The deposit is a small, oxidised, high grade Graphite deposit. The planned mining method is conventional open pit truck and shovel using small, 60t to 90t excavators (e.g. Komatsu PC600 or equivalent) and 45t all-terrain dump trucks (Caterpillar 745 or equivalent). Trucks will comprise the main load and haul fleet with auxiliary bulldozers, graders, rollers, and loaders. At this stage no drill and blast activities are anticipated with exploration drilling showing the mineralisation and host rock to the modelled depth is free dig.

In terms of overall pit slopes, those chosen for Halberts Main Zone and other, smaller satellite pits are reasonably conservative by comparison with similar depth pits in oxidised rock elsewhere in Western Australia. The west wall (footwall) which includes the haul ramp, slopes 45° overall, whereas the east wall is at 36° overall slope angle.

Recent drilling has indicated a potential for significant pit water inflows. This will require pit wall drainage and boundary wells to reduce the phreatic zone along with in-pit dewatering.

A pit by pit analysis was undertaken and a specified case developed for each pit, with Halberts Main having a 5-bench fixed lead.

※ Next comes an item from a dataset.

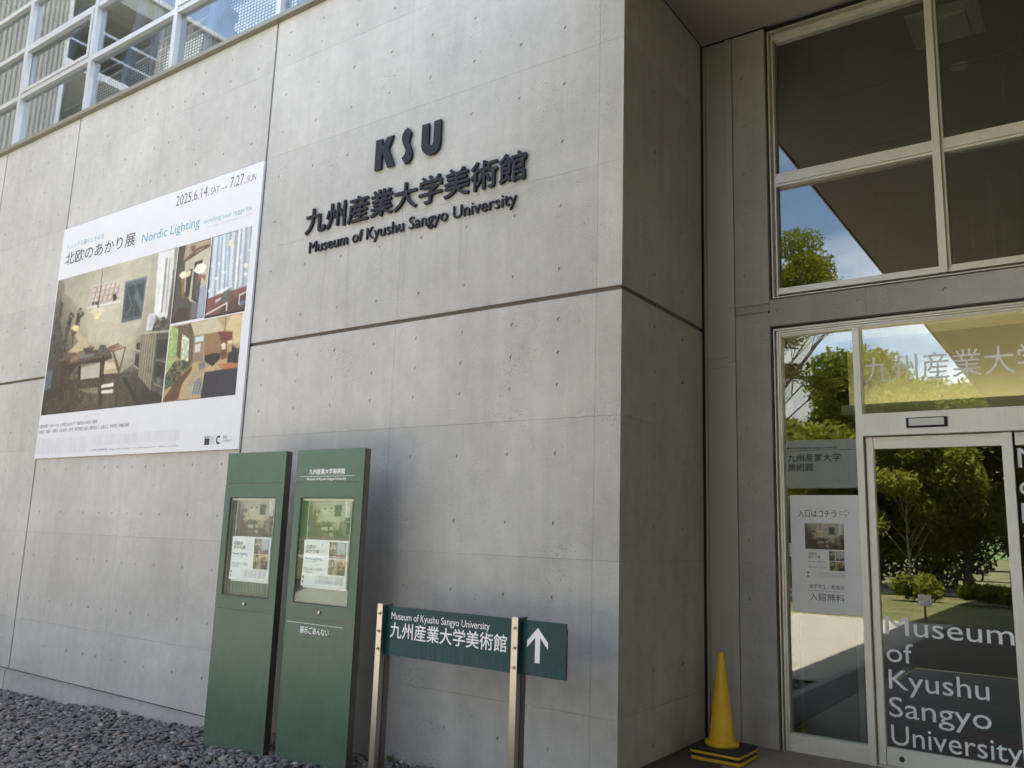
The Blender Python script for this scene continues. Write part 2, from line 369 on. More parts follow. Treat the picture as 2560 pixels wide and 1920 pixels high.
# ------------------------------------------------------------------ cast concrete panel with tie holes
def panel(name, mat, parent, org, U, NRM, u0, u1, z0, z1, holes=(), thick=0.02, r=0.0155, gap=0.0009, depth=0.008):
    """face in the plane org + u*U + z*Z, outward normal NRM"""
    u0 += gap; u1 -= gap; z0 += gap; z1 -= gap
    org = Vector(org); U = Vector(U); Nn = Vector(NRM); Z = Vector((0, 0, 1))
    P = lambda u, z, d=0.0: org + U * u + Z * z - Nn * d
    bm = bmesh.new()
    rect = [bm.verts.new(P(*q)) for q in ((u0, z0), (u1, z0), (u1, z1), (u0, z1))]
    ed = [bm.edges.new((rect[i], rect[(i+1) % 4])) for i in range(4)]
    rings = []
    for hx, hz in holes:
        if not (u0 + .03 < hx < u1 - .03 and z0 + .03 < hz < z1 - .03): continue
        jx = hx + random.uniform(-.004, .004); jz = hz + random.uniform(-.004, .004); rr = r * random.uniform(.93, 1.07)
        ring = [bm.verts.new(P(jx + rr * math.cos(a * math.pi / 7), jz + rr * math.sin(a * math.pi / 7))) for a in range(14)]
        ed += [bm.edges.new((ring[i], ring[(i+1) % 14])) for i in range(14)]
        rings.append((ring, jx, jz, rr))
    bmesh.ops.triangle_fill(bm, use_beauty=True, use_dissolve=False, edges=ed)
    for f in bm.faces:
        if f.normal.dot(Nn) < 0: f.normal_flip()
    back = [bm.verts.new(P(u, z, thick)) for u, z in ((u0, z0), (u1, z0), (u1, z1), (u0, z1))]
    for i in range(4):
        j = (i + 1) % 4; bm.faces.new((rect[j], rect[i], back[i], back[j]))
    for ring, jx, jz, rr in rings:
        dd = depth * random.uniform(.7, 1.15)
        inn = [bm.verts.new(P(jx + rr*.86*math.cos(a*math.pi/7), jz + rr*.86*math.sin(a*math.pi/7), dd)) for a in range(14)]
        for i in range(14):
            j = (i + 1) % 14; bm.faces.new((ring[i], ring[j], inn[j], inn[i]))
        bm.faces.new(inn[::-1])
    bmesh.ops.recalc_face_normals(bm, faces=bm.faces)
    # outward check on the first front face
    me = bpy.data.meshes.new(name); bm.to_mesh(me); bm.free()
    return link(name, me, mat, parent)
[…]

Pushbacks were manually set based on the Pit by Pit graph and final pit shells selected.

Detailed pit designs were then created for each pit. Ramps were built into the footwalls with a dual lane ramp in Halberts Main and single width ramps in all the other pits due to their small size.

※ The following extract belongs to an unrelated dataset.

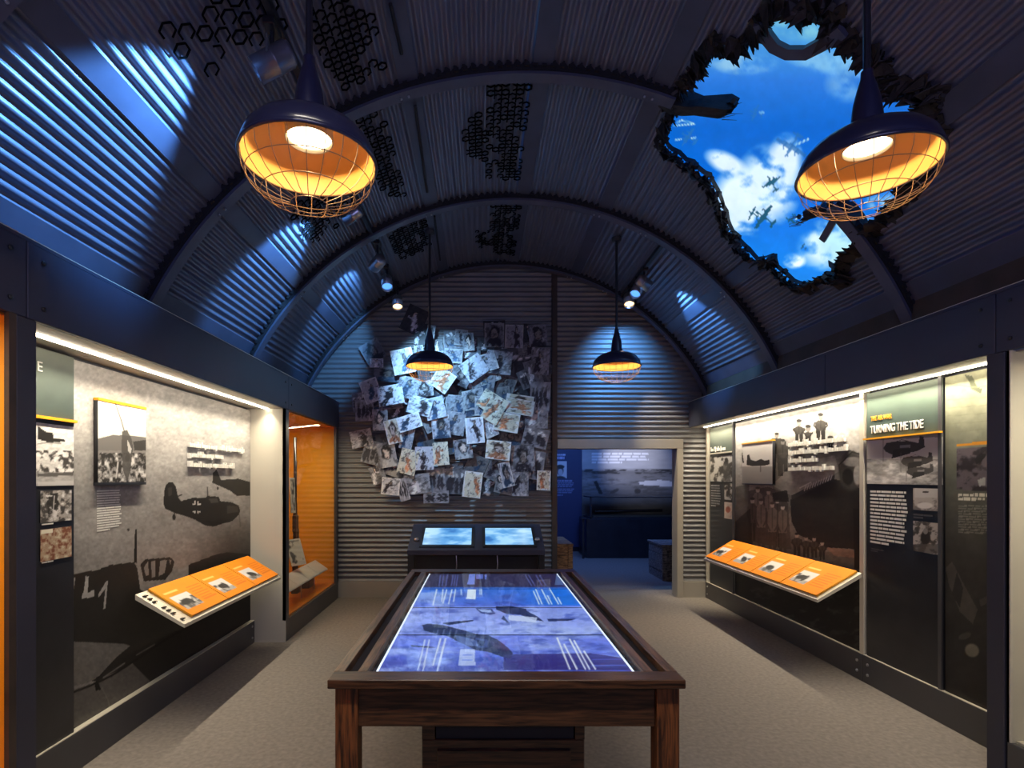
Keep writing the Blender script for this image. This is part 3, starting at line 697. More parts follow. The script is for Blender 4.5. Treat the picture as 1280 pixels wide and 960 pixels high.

Processing will be via a reasonably standard flotation circuit with a trommel front end, a rougher and 5 cleaner flotation stages with attritioning between stages. Tailings will be thickened and sent to a conventional tailings storage facility.

The project processing plant is designed to treat 400ktpa of ore. The ROM ore will be scrubbed, followed by grinding, with graphite recovered by flotation. The process includes inter-stage re- grind milling of flotation cleaners’ concentrates to improve liberation and hence product purity. The flotation concentrate is then dewatered, dried and bagged.

The scrubbing and crushing plant will reduce ROM ore to P80 10mm and will operate 24hr/day with an operating time to match the processing plant. The circuit will comprise a ROM bin with discharge feeding a drum scrubber/screen assembly. Undersize material is pumped to the milling circuit with oversize material crushed by impact crusher.

Crusher product reports to the milling circuit which consists of a rod mill in closed circuit with a vibrating screen, to produce a product P80 of 500µm. Initial rod milling liberates the graphite flakes from the host gangue by milling to a size whereby optimum graphite recovery will be achieved in the subsequent flotation steps without undue breakage of the coarser graphite flakes.

Flotation feed is pumped to deslime cyclones (cut off 25µm), with slimes reporting to the tailings thickener and cyclones underflows reporting to the flotation circuit. The flotation circuit consists of rougher flotation followed by five stages of regrind milling and cleaner flotation.

Reagents used throughout the circuit consist of kerosene collector, polyfroth frother and sodium silicate depressant. Reagents will be stage dosed as required.

Tailings from the rougher and cleaner flotation circuits report to a tailings thickener and are pumped to the TSF. The flowsheet has all cleaner flotation tails reporting to the thickener i.e. the circuit is set-up as open- circuit. This results in a conservative position with respect to recoveries but simplifies control by eliminating recycle streams in the first instance. Thickener overflow water gravitates to the process water pond for recycling. Additional water is recovered from the TSF via a tailing return water system.

The high-grade graphite flotation concentrate is filtered using a plate and frame filter and dried using a rotary kiln dryer. The product is then sized over multideck screens and discharges into storage hoppers. From the concentrate bins the concentrate is transferred batch-wise by feeders to a bagging machine for packing into 1t bags. The bags are then loaded onto trucks for transport to Esperance for shipment.